There were calls from many politicians to move the nation's capital but others were against the idea.
The new city, just sixteen years old, already had hotels, taverns, and stores. Their owners would all go bankrupt if the federal government departed. The value of homes, large and small, would plunge; farms started up outside the capital would go out of business. The villages of Alexandria and Georgetown, which thrived as suburbs of Washington, would shrink and be ignored.
Madison would not leave Washington. He had been a congressman who, with many others, had decided years ago with President Washington that the government needed to be in its own location, in its own city, midway down the East Coast so it was central to all Americans, not just those in the northeast. The capital was going to stay on the banks of the Potomac, he told friends. His wife agreed. She did not want to leave the town where she had spent sixteen years creating a social world for the American government and made so many friends. Quietly, Dolley and her friends went to work lobbying congressmen to keep the capital in the District of Columbia.
The National Intelligencer resumed printing at the end of August with borrowed type. The editor joined the chorus of supporters for keeping the capital in Washington. The journalist wrote that it would be a “treacherous breach of faith” with citizens who had “laid out fortunes in the purchase of property in and about the city.” He said the very thought of the government's departure filled Washingtonians with “abhorrence and astonishment.” In a patriotic burst, he added that leaving would be “kissing the rod an enemy has wielded.”14
Dolley went to work rebuilding the vast social world that she ran in Washington prior to the attack. She believed that the re-creation of that world, with all of its parties—and all of its invitees, regardless of political party, wealth, or station in life—not only would help residents of the city get back on their feet but also would show the Brits and the world that nothing had changed in the capital and that nobody in it, drinking champagne, laughing at humorous stories, eating the best beef, or dancing to the music of large orchestras, had much time to worry about the British army and or its crude generals and ill-mannered soldiers. Dolley could not produce the social extravaganzas that became commonplace at the White House, but she could still throw a party to remember. She made up her mind to re-create the White House social world at Octagon House, with just as many events, although on a smaller scale because of the smaller size of the building. That started on September 14, less than three months after the burning of the White House. Hundreds of people wearing their finest clothes arrived in elegant carriages or on horseback, making the party, and the new start of Dolley's social season, a smashing success. All of the nighttime parties and the huge crowds they attracted spurred people to start calling Octagon House “the house of a thousand candles.” One month later, in its final vote, Congress approved a bill to keep the nation's capital in Washington.
Dolley was back, the capital was back, and so was the United States.
The peace negotiations in Ghent dragged on through the winter months and the holiday season of 1814 . The Madisons were despondent. There was no news from Belgium, the Hartford Secession Convention was underway,
and the Federalist press continued to be critical. “Madison, this man, if he deserves the name,” ranted the editor of the Federal Republican, had brought “dishonor, disappointment and disaster” to the country.15
In addition to all of that, the Washington, DC, area had been hit with a flu epidemic and many residents were ill.

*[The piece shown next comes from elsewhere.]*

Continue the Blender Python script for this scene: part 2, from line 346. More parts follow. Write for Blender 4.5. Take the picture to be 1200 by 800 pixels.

Negotiations dragged in Belgium. The Americans did not trust the British ministers at Ghent. They dawdled and delayed while at the same time a British naval and army force sailed to New Orleans to take the city, and with it the Mississippi valley, crippling all American transportation and business in the area. Were the peace talks just a foil to cover increased British warmongering? Dolley Madison complained bitterly to a friend that “the prospect of peace appears to get darker and darker…. [Britain] will not make peace unless they are obliged to, and it is their policy [she had learned from John Quincy Adams] to protract the negotiations as long as they can.”16
Extremely worried about an attack on the Mississippi valley, Madison dispatched Andrew Jackson to defend New Orleans and sent him as much ammunition and supplies as he could. Jackson brought his regular army with him but, when in New Orleans, Madison sent him additional men from Kentucky and Tennessee. When General Jackson arrived, he heard rumors that a force of twenty-five thousand infantrymen was with the British fleet of ships that were getting closer to Louisiana. Afraid that he did still not have enough men, Jackson declared martial law, put the entire city under his personal control, and then asked for volunteers for new militia units. He took anybody who walked in the door. He even recruited the pirates of fabled buccaneer Jean LaFitte, whose men knew every inch of the bayous the British would have to march through, to help him. Added to the pirates were local merchants, citizens, teenaged boys, Frenchmen from Haiti, visiting salesmen, and freed blacks. Altogether, Jackson put together a force of just over five thousand men. He borrowed all of the cannon he could find in the area and set up a ragged mile-long line of defense near the Mississippi River between the watery swamp and the city.